> **TASK DETAILS**:
Find every line in the records below that contains the word "Blender", and copy each such line.

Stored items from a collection
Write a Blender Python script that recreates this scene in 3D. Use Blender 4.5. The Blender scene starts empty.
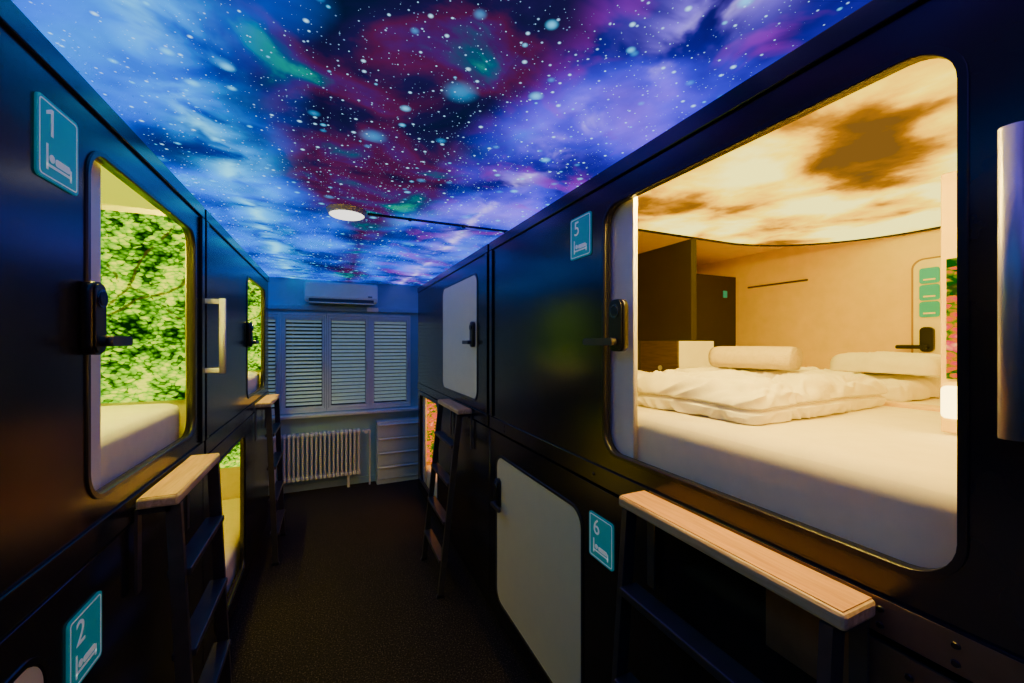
import bpy, bmesh, math, random
from mathutils import Vector, noise, Matrix
random.seed(4)
H=1.80; XR=.95; XL=-.565; CEIL=H+.78; FAR=5.5
scene=bpy.context.scene
COL=scene.collection
WLOC={}
# ---------------------------------------------------------------- materials
class NT:
    def __init__(s,name):
        s.m=bpy.data.materials.new(name); s.m.use_nodes=True
        s.t=s.m.node_tree; s.t.nodes.clear()
        s.out=s.t.nodes.new('ShaderNodeOutputMaterial')
    def n(s,typ,ins=None,**kw):
        nd=s.t.nodes.new(typ)
        for k,v in kw.items(): setattr(nd,k,v)
        for k,v in (ins or {}).items():
            if isinstance(v,bpy.types.NodeSocket): s.t.links.new(v,nd.inputs[k])
            else: nd.inputs[k].default_value=v
        return nd
    def math(s,op,a,b=0.0,c=None):
        nd=s.t.nodes.new('ShaderNodeMath'); nd.operation=op
        for i,v in enumerate([a,b]+([c] if c is not None else [])):
            if isinstance(v,bpy.types.NodeSocket): s.t.links.new(v,nd.inputs[i])
            else: nd.inputs[i].default_value=v
        return nd.outputs[0]
    def ramp(s,fac,stops):
        nd=s.t.nodes.new('ShaderNodeValToRGB'); s.t.links.new(fac,nd.inputs[0])
        e=nd.color_ramp.elements
        while len(e)<len(stops): e.new(.5)
        for i,(p,c) in enumerate(stops):
            e[i].position=p; e[i].color=(c[0],c[1],c[2],1)
        return nd.outputs[0]
    def mix(s,f,a,b,bt='MIX'):
        nd=s.t.nodes.new('ShaderNodeMix'); nd.data_type='RGBA'; nd.blend_type=bt
        for i,v in ((0,f),(6,a),(7,b)):
            if isinstance(v,bpy.types.NodeSocket): s.t.links.new(v,nd.inputs[i])
            else: nd.inputs[i].default_value=(v if i==0 else (v[0],v[1],v[2],1))
        return nd.outputs[2]
    def smooth(s,v,a,b,c=0.,d=1.):
        nd=s.n('ShaderNodeMapRange',{0:v,1:a,2:b,3:c,4:d}); nd.interpolation_type='SMOOTHSTEP'
        return nd.outputs[0]
    def fin(s,sh): s.t.links.new(sh,s.out.inputs[0]); return s.m

def pm(name,col,rough=.5,metal=0,var=.12,scale=14,bump=0,bscale=60,emit=None,es=0,coat=0,spec=.5):
    t=NT(name)
    tc=t.n('ShaderNodeTexCoord')
    nz=t.n('ShaderNodeTexNoise',{'Vector':tc.outputs['Object'],'Scale':scale,'Detail':4.})
    c=t.ramp(nz.outputs[0],[(.3,[x*(1-var) for x in col]),(.7,[min(1,x*(1+var)) for x in col])])
    b=t.n('ShaderNodeBsdfPrincipled',{'Base Color':c,'Roughness':rough,'Metallic':metal,'Coat Weight':coat,'Coat Roughness':.1,'Specular IOR Level':spec})
    if bump:
        n2=t.n('ShaderNodeTexNoise',{'Vector':tc.outputs['Object'],'Scale':bscale,'Detail':6.})
        bp=t.n('ShaderNodeBump',{'Strength':bump,'Distance':.01,'Height':n2.outputs[0]})
        t.t.links.new(bp.outputs[0],b.inputs['Normal'])
    if emit:
        b.inputs['Emission Color'].default_value=(*emit,1); b.inputs['Emission Strength'].default_value=es
    return t.fin(b.outputs[0])

def galaxy():
    t=NT('galaxy_stretch_ceiling')
    pos=t.n('ShaderNodeNewGeometry').outputs['Position']
    sx=t.n('ShaderNodeSeparateXYZ',{0:pos}); x=sx.outputs[0]; y=sx.outputs[1]
    def nz(scale,det,dist,off,rough=.5,st=(1,1,1)):
        mp=t.n('ShaderNodeMapping',{'Vector':pos,'Location':off,'Scale':st})
        return t.n('ShaderNodeTexNoise',{'Vector':mp.outputs[0],'Scale':scale,'Detail':det,'Distortion':dist,'Roughness':rough}).outputs[0]
    A=nz(2.3,6.,.5,(3,1,0),.52); B=nz(2.0,4.,.3,(7.3,2,0),.45); C=nz(1.2,3.,.3,(1,9,0)); D=nz(4.5,4.,.4,(4,4,0),.5); E=nz(3.1,4.,.5,(9,3,0),.5)
    ax=t.math('ABSOLUTE',t.math('SUBTRACT',x,.20))
    e=t.math('ADD',ax,t.math('MULTIPLY',t.math('SUBTRACT',C,.5),.7))
    far=t.smooth(y,1.8,3.2)
    e=t.math('ADD',e,t.math('MULTIPLY',far,.30))
    edge=t.smooth(e,.26,.54)
    blue=t.ramp(B,[(.28,(.0,.006,.10)),(.40,(.0,.02,.26)),(.50,(.0,.060,.60)),(.60,(.0,.14,.95)),(.76,(.0,.30,1.))])
    vio=t.ramp(B,[(.28,(.006,.0,.08)),(.40,(.012,.002,.24)),(.50,(.025,.010,.58)),(.60,(.09,.022,.90)),(.76,(.26,.05,1.))])
    rt=t.math('MULTIPLY',t.math('SUBTRACT',t.smooth(t.math('ADD',x,t.math('MULTIPLY',t.math('SUBTRACT',E,.5),1.4)),.30,.62),t.math('MULTIPLY',far,.6)),.9)
    rt=t.math('MAXIMUM',rt,0.)
    blue=t.mix(rt,blue,vio)
    mg=t.math('MULTIPLY',t.math('MULTIPLY',t.smooth(E,.54,.66),t.smooth(x,.3,.6)),.38)
    blue=t.mix(mg,blue,(.32,.0,.40))
    pur=t.ramp(A,[(.30,(.001,.004,.018)),(.42,(.006,.003,.035)),(.50,(.045,.003,.035)),(.56,(.032,.004,.075)),(.62,(.002,.04,.09)),(.69,(.0,.22,.13))])
    col=t.mix(edge,pur,blue)
    col=t.mix(1.,col,t.ramp(D,[(.3,(.65,.65,.65)),(.6,(1.,1.,1.))]),'MULTIPLY')
    def band(c,w):
        d=t.math('DIVIDE',t.math('ADD',t.math('SUBTRACT',x,c),t.math('MULTIPLY',t.math('SUBTRACT',C,.5),.26)),w)
        return t.math('EXPONENT',t.math('MULTIPLY',t.math('MULTIPLY',d,d),-1.))
    g=t.math('MULTIPLY',band(-.40,.12),t.smooth(D,.32,.66))
    col=t.mix(t.math('MULTIPLY',g,.9),col,(.0,.40,1.))
    gc=t.math('MULTIPLY',band(-.42,.035),t.smooth(D,.40,.64))
    col=t.mix(t.math('MULTIPLY',gc,.7),col,(.16,.80,1.))
    g2=t.math('MULTIPLY',band(.82,.10),t.smooth(D,.38,.64))
    col=t.mix(t.math('MULTIPLY',g2,.8),col,(.24,.14,1.))
    gd=t.math('MULTIPLY',band(.84,.03),t.smooth(D,.44,.64))
    col=t.mix(t.math('MULTIPLY',gd,.6),col,(.65,.55,1.))
    fold=t.math('ADD',t.math('MULTIPLY',t.math('GREATER_THAN',x,.0),.08),t.math('MULTIPLY',t.math('GREATER_THAN',x,.46),-.14))
    fold=t.math('ADD',fold,1.)
    cb=t.n('ShaderNodeCombineColor',{0:fold,1:fold,2:fold}).outputs[0]
    col=t.mix(1.,col,cb,'MULTIPLY')
    def stars(scale,r,keep,off):
        mp=t.n('ShaderNodeMapping',{'Vector':pos,'Location':off})
        v=t.n('ShaderNodeTexVoronoi',{'Vector':mp.outputs[0],'Scale':scale},voronoi_dimensions='2D')
        rnd=t.n('ShaderNodeSeparateColor',{0:v.outputs['Color']})
        r3=t.math('POWER',rnd.outputs[1],3.)
        rr=t.math('MULTIPLY_ADD',r3,r*.9,r*.25)
        s=t.smooth(t.math('DIVIDE',v.outputs['Distance'],rr),.0,1.,1.,0.)
        k=t.math('GREATER_THAN',rnd.outputs[0],1-keep)
        return t.math('MULTIPLY',s,k)
    for sc,r,k,o,c,f in ((5,.30,.4,(3,0,0),(.02,.45,1.),.3),(8,.22,.4,(0,0,0),(.08,.6,1.),.7),(22,.22,.34,(2,3,0),(.35,.75,1.),.95),(48,.26,.18,(5,1,0),(.35,.65,1.),.75),(95,.3,.14,(1,6,0),(.3,.55,1.),.45)):
        col=t.mix(t.math('MULTIPLY',stars(sc,r,k,o),f),col,c)
    em=t.n('ShaderNodeEmission',{'Color':col,'Strength':2.1})
    return t.fin(em.outputs[0])

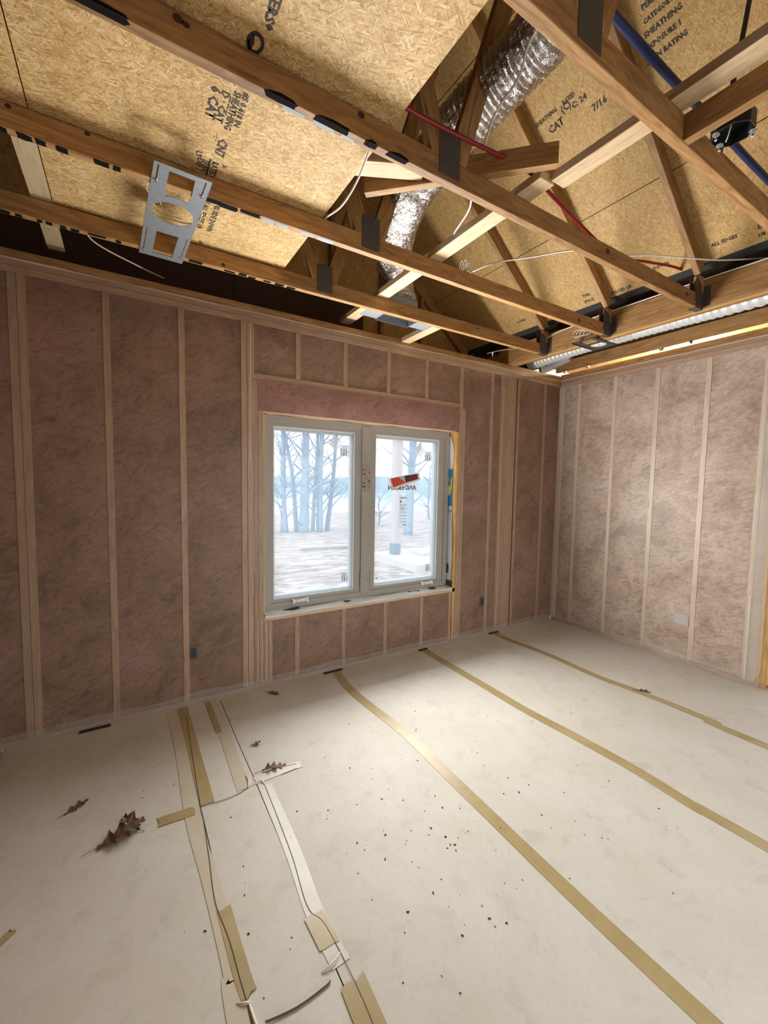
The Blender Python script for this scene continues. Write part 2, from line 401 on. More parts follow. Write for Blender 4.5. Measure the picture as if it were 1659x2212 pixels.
# ---- back wall (window wall) -------------------------------------
SHEATH = simple('sheathing', (.34, .22, .11), .8)
def wall_empty(name, loc): return thing(name, loc, None, None, kind='structure')
wb = wall_empty('wall_back', (-3.4, .06, 0))
WD = (.003, .14)                                            # stud depth behind the plastic
RX0, RX1, RZ0, RZ1 = -3.425, -1.548, .56, 2.106             # rough opening
for x, z in (((-6.5, RX0), (0, ZT)), ((RX1, .15), (0, ZT)), ((RX0, RX1), (0, RZ0)), ((RX0, RX1), (RZ1, ZT))):
    box('sheathing_panel', x, (.141, .16), z, SHEATH, wb, long='z')
def bstud(a, b, z0=.04, z1=2.725, m=STUD): return box('stud', (a, b), WD, (z0, z1), m, wb, long='z')
for a, b in ((-5.66, -5.62), (-5.23, -5.19), (-4.84, -4.801), (-4.799, -4.76), (-4.402, -4.364), (-3.985, -3.947), (-3.582, -3.543),
             (-3.540, -3.498), (-1.516, -1.476), (-1.100, -1.060), (-.274, -.236), (-.705, -.668)): bstud(a, b)
for k in range(6): bstud(-.955+k*.0385, -.955+k*.0385+.0372)
bstud(-3.495, -3.462, .04, 2.33); bstud(-3.460, -3.427, .04, 2.33); bstud(-3.424, -3.392, .04, .52); bstud(-3.389, -3.36, .04, .52)
bstud(-1.546, -1.519, .04, 2.10, YEL); bstud(-1.474, -1.437, .04, 2.33); bstud(-1.592, -1.556, .04, .52)
for a, b in ((-3.178, -3.139), (-2.773, -2.735), (-2.355, -2.318), (-1.938, -1.903)): bstud(a, b, 2.375, 2.725)
for a, b in ((-3.178, -3.141), (-2.765, -2.73), (-2.349, -2.311), (-1.942, -1.907)): bstud(a, b, .04, .52)
box('shim', (-3.4255, -3.3985), (.06, .14), (.56, 2.106), LUMP, wb, long='z')
box('header_plate', (-3.496, -1.519), WD, (2.333, 2.374), STUD, wb)
box('header', (-3.426, -1.519), (.003, .14), (2.107, 2.331), STUD, wb)
box('window_sill_plate', (-3.424, -1.519), (.003, .14), (.522, .558), LUMP, wb)
box('bottom_plate', (-6.5, -.001), WD, (.0, .039), STUD, wb)
for z0, z1, m, y0 in ((2.727, 2.764, STUD, .003), (2.766, 2.803, STUD, .003), (2.805, ZT, LUM, 0)): box('top_plate', (-6.5, .10), (y0, .14), (z0, z1), m, wb)
def batt(wall, a, b, z0, z1, axis, m, dep=.004):
    nu, nz = max(3, int((b-a)/.06)), max(3, int((z1-z0)/.07)); vs = []; fs = []
    for j in range(nz+1):
        for i in range(nu+1):
            u = a+(b-a)*i/nu; z = z0+(z1-z0)*j/nz
            e = min(1, 5*min(i/nu, 1-i/nu, j/nz*2, (1-j/nz)*2))
            d = dep+.003-e*.006*mn.noise(V((u*5, 3.1 if axis == 'x' else 9, z*4)))-.002*e
            vs.append((u, d, z) if axis == 'x' else (d, u, z))
    n = len(vs)
    for j in range(nz):
        for i in range(nu):
            p = j*(nu+1)+i; q = (p, p+1, p+nu+2, p+nu+1)
            fs.append(q if axis == 'x' else q[::-1])
    # rim going back into the cavity
    for (i0, j0, i1, j1) in ((0, 0, nu, 0), (nu, 0, nu, nz), (nu, nz, 0, nz), (0, nz, 0, 0)):
        A = V(vs[j0*(nu+1)+i0]); B = V(vs[j1*(nu+1)+i1]); k = len(vs); o = V((0, .1, 0)) if axis == 'x' else V((.1, 0, 0))
        vs += [A, B, B+o, A+o]; fs.append((k, k+3, k+2, k+1) if axis == 'x' else (k, k+1, k+2, k+3))
    o = mesh('insulation_batt', vs, fs, m, wall, True)
    return o
zb0, zb1 = .04, 2.726
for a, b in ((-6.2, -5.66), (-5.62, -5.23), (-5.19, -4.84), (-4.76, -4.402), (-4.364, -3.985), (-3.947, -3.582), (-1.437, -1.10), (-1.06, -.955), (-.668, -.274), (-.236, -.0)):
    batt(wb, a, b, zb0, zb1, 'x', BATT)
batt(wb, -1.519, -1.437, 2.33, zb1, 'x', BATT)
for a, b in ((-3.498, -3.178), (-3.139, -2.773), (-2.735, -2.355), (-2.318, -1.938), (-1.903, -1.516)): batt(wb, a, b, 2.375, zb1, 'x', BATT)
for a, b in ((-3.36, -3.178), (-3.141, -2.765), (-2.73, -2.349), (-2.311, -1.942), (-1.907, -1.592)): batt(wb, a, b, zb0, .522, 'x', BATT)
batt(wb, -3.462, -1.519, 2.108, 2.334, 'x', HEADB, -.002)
def ribbon(name, pts_a, pts_b, m, parent):
    vs = [V(p) for p in pts_a]+[V(p) for p in pts_b]; n = len(pts_a)
    return mesh(name, vs, [(i, i+1, n+i+1, n+i) for i in range(n-1)], m, parent, True)
xs = [-6.4+i*.1 for i in range(65)]
ribbon('plastic_sheet_hem', [(x, -.004-.004*math.sin(x*7), .085+.02*mn.noise(V((x*3, 0, 0)))) for x in xs], [(x, -.014-.008*abs(math.sin(x*5)), .009) for x in xs], FILM, wb)
ribbon('plastic_sheet_edge', [(x, -.003, 2.803+.002*math.sin(x*9)) for x in xs], [(x, -.004, 2.796+.002*math.sin(x*7)) for x in xs], FILMW, wb)
for k, (a, b, z0, z1) in enumerate(((-3.524, -3.519, 1.75, 2.72), (-3.478, -3.474, .08, .55), (-3.445, -3.442, .08, .55), (-3.41, -3.407, .08, .5), (-3.50, -3.497, .9, 2.7), (-.93, -.926, .1, 2.6))):
    ribbon('plastic_crease', [(a+.004*math.sin(z*3), -.0035, z) for z in [z0+(z1-z0)*i/10 for i in range(11)]], [(b+.004*math.sin(z*3), -.004, z) for z in [z0+(z1-z0)*i/10 for i in range(11)]], FILMW, wb)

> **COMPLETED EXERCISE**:
Write a Blender Python script that recreates this scene in 3D. Use Blender 4.5. The Blender scene starts empty.
The Blender Python script for this scene continues. Write part 2, from line 401 on. More parts follow. Write for Blender 4.5. Measure the picture as if it were 1659x2212 pixels.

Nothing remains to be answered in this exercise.